Here’s a sample of the back-and-forth with the driver, per Bloomberg:

In Kamel’s car, for example, Kalanick is seemingly at ease as the ride ends and his friends hop out of the car.

“You have a good one,” says the driver.

Kalanick says with an air of familiarity, “Good to see you man.”

Kamel replies, “Good to see you, too.”

Kalanick thinks the ride is over. But having the CEO in his car is an opportunity Kamel has been waiting for.

“I don’t know if you remember me, but it’s fine,” Kamel says. The pair begin talking shop, and Kalanick explains that they’re going to cut down on the number of black cars, which will reduce competition and should be good for Kamel.


Not so bad. But things deteriorate from there. The driver, Fawzi Kamel, hits Kalanick with questions over the dropping fare rates—and Kalanick isn’t having it (emphasis ours)

Then Kamel says what every driver has been dying to tell Kalanick: “You’re raising the standards, and you’re dropping the prices.

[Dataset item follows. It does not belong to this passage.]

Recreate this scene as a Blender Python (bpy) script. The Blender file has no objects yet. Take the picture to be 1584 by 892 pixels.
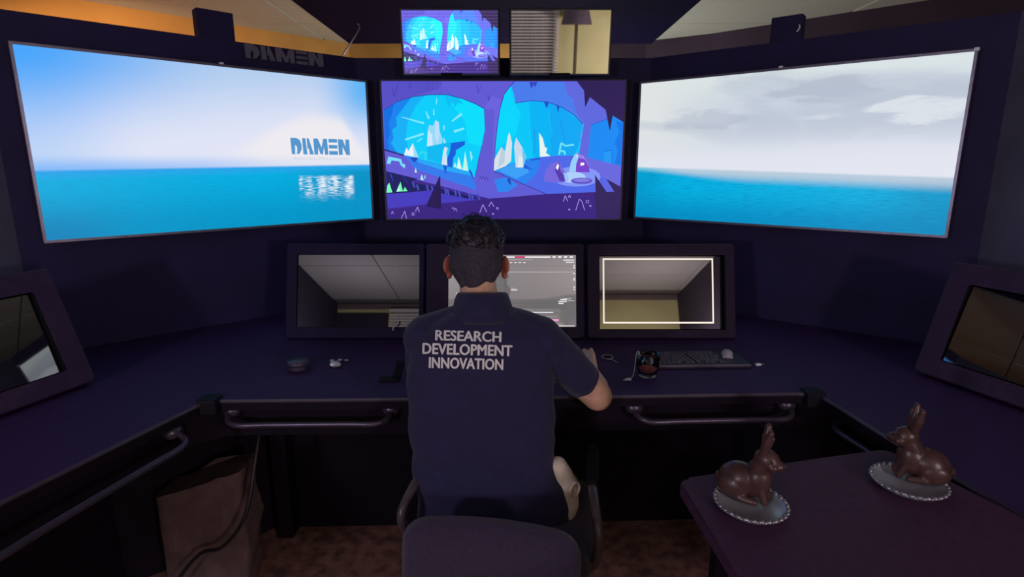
import bpy, bmesh, math, random
from mathutils import Vector, Matrix, noise
from mathutils.bvhtree import BVHTree

random.seed(7)
S = bpy.context.scene
COL = S.collection
R = math.radians

# ------------------------------------------------------------------ camera, world, lights, exposure
CAM = Vector((0.0, 0.0, 1.45))
FPX, PITCH = 872.0, R(12.3)
cd = bpy.data.cameras.new('camera')
cam = bpy.data.objects.new('camera', cd)
COL.objects.link(cam)
cam.location = CAM
cam.rotation_euler = (R(90) - PITCH, 0, 0)
cd.sensor_width = 36.0
cd.lens = 36.0 * FPX / 1584.0
cd.clip_start = 0.05
S.camera = cam

w = bpy.data.worlds.new('world')
S.world = w
w.use_nodes = True
w.node_tree.nodes['Background'].inputs[0].default_value = (0.30, 0.18, 0.55, 1)
w.node_tree.nodes['Background'].inputs[1].default_value = 0.004

S.view_settings.view_transform = 'Standard'
S.view_settings.look = 'None'
S.view_settings.gamma = 1.0
S.view_settings.use_curve_mapping = False
S.view_settings.exposure = 0.0


def lamp(name, kind, loc, power, color, size=0.1, rot=None, sizey=None):
    d = bpy.data.lights.new(name, kind)
    d.energy = power
    d.color = color
    if kind == 'AREA':
        d.size = size
        if sizey:
            d.shape = 'RECTANGLE'
            d.size_y = sizey
    else:
        d.shadow_soft_size = size
    o = bpy.data.objects.new(name, d)
    COL.objects.link(o)
    o.location = loc
    if rot:
        o.rotation_euler = rot
    return o


# the lamps of the back room (behind the photographer), a warm lamp beyond the left wall, a dim one beyond the front wall
lamp('room_lamp', 'POINT', (-1.6, -1.3, 1.46), 66, (0.88, 0.80, 1.0), 0.12)
lamp('room_lamp', 'POINT', (1.65, -1.5, 1.46), 64, (1.0, 0.82, 0.92), 0.12)
ol = lamp('orange_lamp', 'SPOT', (-1.98, 2.72, 1.86), 52, (1.0, 0.60, 0.34), 0.06, (R(62), 0, R(28)))
ol.data.spot_size = R(125)
ol.data.spot_blend = 0.35
lamp('outer_lamp', 'POINT', (0.30, 4.25, 1.2), 50, (0.90, 0.94, 0.86), 0.12)


# ------------------------------------------------------------------ materials
def lin(c):
    c = c / 255.0
    return c / 12.92 if c <= 0.04045 else ((c + 0.055) / 1.055) ** 2.4


def rgb(r, g, b):
    return (lin(r), lin(g), lin(b), 1.0)


def pmat(name, col, rough=0.6, metal=0.0, nscale=30.0, namt=0.15, bump=0.1, bscale=None, ior=1.45, trans=0.0, sheen=0.0, alpha=1.0, stretch=None, spec=0.5):
    m = bpy.data.materials.new(name)
    m.use_nodes = True
    nt = m.node_tree
    b = nt.nodes['Principled BSDF']
    col = tuple(col)[:3]
    tc = nt.nodes.new('ShaderNodeTexCoord')
    vec = tc.outputs['Object']
    if stretch:
        mp = nt.nodes.new('ShaderNodeMapping')
        mp.inputs['Scale'].default_value = stretch
        nt.links.new(vec, mp.inputs['Vector'])
        vec = mp.outputs['Vector']
    nz = nt.nodes.new('ShaderNodeTexNoise')
    nz.inputs['Scale'].default_value = nscale
    nz.inputs['Detail'].default_value = 4
    nt.links.new(vec, nz.inputs['Vector'])
    rp = nt.nodes.new('ShaderNodeValToRGB')
    rp.color_ramp.elements[0].position = 0.3
    rp.color_ramp.elements[1].position = 0.7
    rp.color_ramp.elements[0].color = tuple(max(0, c * (1 - namt)) for c in col) + (1,)
    rp.color_ramp.elements[1].color = tuple(min(1, c * (1 + namt)) for c in col) + (1,)
    nt.links.new(nz.outputs['Fac'], rp.inputs['Fac'])
    nt.links.new(rp.outputs['Color'], b.inputs['Base Color'])
    b.inputs['Roughness'].default_value = rough
    b.inputs['Metallic'].default_value = metal
    b.inputs['IOR'].default_value = ior
    b.inputs['Transmission Weight'].default_value = trans
    b.inputs['Sheen Weight'].default_value = sheen
    b.inputs['Alpha'].default_value = alpha
    b.inputs['Specular IOR Level'].default_value = spec
    if bump:
        n2 = nt.nodes.new('ShaderNodeTexNoise')
        n2.inputs['Scale'].default_value = bscale or nscale * 6
        n2.inputs['Detail'].default_value = 3
        nt.links.new(vec, n2.inputs['Vector'])
        bp = nt.nodes.new('ShaderNodeBump')
        bp.inputs['Strength'].default_value = bump
        bp.inputs['Distance'].default_value = 0.004
        nt.links.new(n2.outputs['Fac'], bp.inputs['Height'])
        nt.links.new(bp.outputs['Normal'], b.inputs['Normal'])
    return m


class Nd:
    """small helper for screen pictures written as node maths"""
    def __init__(self, name):
        self.m = bpy.data.materials.new(name)
        self.m.use_nodes = True
        self.nt = self.m.node_tree
        self.nt.nodes.remove(self.nt.nodes['Principled BSDF'])
        tc = self.nt.nodes.new('ShaderNodeTexCoord')
        sp = self.nt.nodes.new('ShaderNodeSeparateXYZ')
        self.nt.links.new(tc.outputs['UV'], sp.inputs[0])
        self.uv = tc.outputs['UV']
        self.u, self.v = sp.outputs[0], sp.outputs[1]

    def _in(self, sock, x):
        if isinstance(x, (int, float)):
            sock.default_value = x
        elif isinstance(x, tuple):
            sock.default_value = x
        else:
            self.nt.links.new(x, sock)

    def m_(self, op, a, b=None, c=None):
        n = self.nt.nodes.new('ShaderNodeMath')
        n.operation = op
        for i, x in enumerate((a, b, c)):
            if x is not None:
                self._in(n.inputs[i], x)
        return n.outputs[0]

    def add(self, a, b): return self.m_('ADD', a, b)
    def sub(self, a, b): return self.m_('SUBTRACT', a, b)
    def mul(self, a, b): return self.m_('MULTIPLY', a, b)

    def ss(self, x, lo, hi, t0=0.0, t1=1.0):
        n = self.nt.nodes.new('ShaderNodeMapRange')
        n.interpolation_type = 'SMOOTHSTEP'
        self._in(n.inputs[0], x)
        for i, k in enumerate((lo, hi, t0, t1)):
            self._in(n.inputs[i + 1], k)
        return n.outputs[0]

    def noise(self, sx, sy, scale=1.0, detail=4.0, dist=0.0, off=(0, 0, 0), rough=0.5):
        mp = self.nt.nodes.new('ShaderNodeMapping')
        mp.inputs['Scale'].default_value = (sx, sy, 1)
        mp.inputs['Location'].default_value = off
        self.nt.links.new(self.uv, mp.inputs['Vector'])
        n = self.nt.nodes.new('ShaderNodeTexNoise')
        n.inputs['Scale'].default_value = scale
        n.inputs['Detail'].default_value = detail
        n.inputs['Distortion'].default_value = dist
        n.inputs['Roughness'].default_value = rough
        self.nt.links.new(mp.outputs[0], n.inputs['Vector'])
        return n.outputs['Fac']

    def mix(self, f, a, b):
        n = self.nt.nodes.new('ShaderNodeMix')
        n.data_type = 'RGBA'
        self._in(n.inputs[0], f)
        self._in(n.inputs[6], a)
        self._in(n.inputs[7], b)
        return n.outputs[2]

    def out(self, color, strength=1.0, gloss=0.02, grough=0.4):
        e = self.nt.nodes.new('ShaderNodeEmission')
        self._in(e.inputs['Color'], color)
        e.inputs['Strength'].default_value = strength
        o = self.nt.nodes['Material Output']
        g = self.nt.nodes.new('ShaderNodeBsdfGlossy')
        g.inputs['Color'].default_value = (gloss, gloss, gloss, 1)
        g.inputs['Roughness'].default_value = grough
        a = self.nt.nodes.new('ShaderNodeAddShader')
        self.nt.links.new(e.outputs[0], a.inputs[0])
        self.nt.links.new(g.outputs[0], a.inputs[1])
        self.nt.links.new(a.outputs[0], o.inputs['Surface'])
        return self.m


def sea_left():
    n = Nd('screen_sea_left')
    u, v = n.u, n.v
    hz = n.add(n.mul(u, 0.035), 0.368)
    top = n.mix(n.ss(u, 0.0, 0.55), rgb(70, 165, 250), rgb(172, 202, 238))
    low = n.mix(n.ss(u, 0.0, 0.30), rgb(190, 212, 246), rgb(224, 228, 246))
    sky = n.mix(n.ss(n.sub(v, n.mul(u, 0.22)), 0.42, 0.98), low, top)
    rt = n.mul(n.ss(u, 0.78, 1.0), n.ss(v, 0.5, 0.95))
    sky = n.mix(rt, sky, rgb(95, 180, 246))
    # pale cloud bank at the right
    ctop = n.add(n.mul(n.ss(u, 0.45, 0.80), 0.24), 0.50)
    ctop = n.sub(ctop, n.mul(n.ss(u, 0.88, 1.0), 0.24))
    cl = n.mul(n.ss(n.sub(ctop, v), -0.05, 0.07), n.ss(u, 0.40, 0.66))
    sky = n.mix(n.mul(cl, 0.92), sky, rgb(240, 236, 240))
    band = n.mul(n.ss(n.sub(v, hz), 0.10, 0.0), n.ss(u, 0.9, 0.1, 0.15, 1.0))
    sky = n.mix(n.mul(band, 0.75), sky, rgb(105, 175, 248))
    wav = n.noise(24, 220, 1.0, 6)
    sea = n.mix(n.ss(v, 0.0, 0.40), rgb(0, 150, 200), rgb(0, 176, 228))
    sea = n.mix(n.ss(u, 0.60, 1.0), sea, rgb(8, 148, 200))
    sea = n.mix(n.ss(n.sub(hz, v), 0.06, 0.0), sea, rgb(40, 165, 236))
    edge = n.mul(n.ss(u, 0.25, 0.0), n.ss(v, 0.25, 0.0))
    sea = n.mix(n.mul(edge, 0.6), sea, rgb(20, 120, 180))
    sea = n.mix(n.mul(n.ss(wav, 0.45, 0.75), 0.28), sea, rgb(10, 120, 175))
    # glitter under the word
    g = n.noise(34, 330, 1.0, 3, off=(3, 1, 0))
    colm = n.noise(26, 3, 1.0, 1, off=(1.3, 2, 0))
    inx = n.mul(n.ss(u, 0.715, 0.725), n.ss(u, 0.935, 0.920))
    iny = n.mul(n.ss(v, 0.13, 0.24), n.ss(v, 0.335, 0.315))
    thr = n.add(n.mul(n.ss(v, 0.20, 0.10), 0.13), 0.49)
    gl = n.mul(n.mul(inx, iny), n.ss(n.add(n.mul(n.sub(colm, 0.5), 0.5), g), thr, n.add(thr, 0.06)))
    sea = n.mix(gl, sea, rgb(232, 244, 252))
    colr = n.mix(n.ss(n.sub(v, hz), -0.006, 0.012), sea, sky)
    return n.out(colr, 1.0)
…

Kalanick: “We’re not dropping the prices on black.”

Kamel: “But in general the whole price is—”

Kalanick: “We have to; we have competitors; otherwise, we’d go out of business.”

Kamel: “Competitors? Man, you had the business model in your hands. You could have the prices you want, but you choose to buy everybody a ride.”

Kalanick: “No, no no. You misunderstand me. We started high-end. We didn’t go low-end because we wanted to. We went low-end because we had to because we’d be out of business.”

Kamel: “What? Lyft? It’s a piece of cake right there.”

Kalanick: “It seems like a piece of cake because I’ve beaten them. But if I didn’t do the things I did, we would have been beaten, I promise.”


As we recounted last week, when you dig into it, Uber’s business model comes off like something of an attempt to simply monopolize the taxi market. And here you have a driver more or less saying that point-blank to Uber’s founder himself.

Afterward, Kalanick lectures the driver on “responsibility,” and implies he’s blaming his problems in life on somebody else. Then he storms out of the car.


Once Kalanick went to leave and slammed the door, Bloomberg says Kamel did what probably any Uber driver does after encountering a shitty passenger: He gave him one star. Oof.

Update: Shortly after the video’s release, Kalanick sent an apology via email to Uber’s staff, saying, “To say I am ashamed is an extreme understatement.”

My job as your leader is to lead...and that starts with behaving in a way that makes us all proud. That is not what I did, and it cannot be explained away.

It’s clear this video is a reflection of me—and the criticism we’ve received is a stark reminder that I must fundamentally change as a leader and grow up. This is the first time I’ve been willing to admit that I need leadership help and I intend to get it.

I want to profoundly apologize to Fawzi, as well as the driver and rider community, and to the Uber team.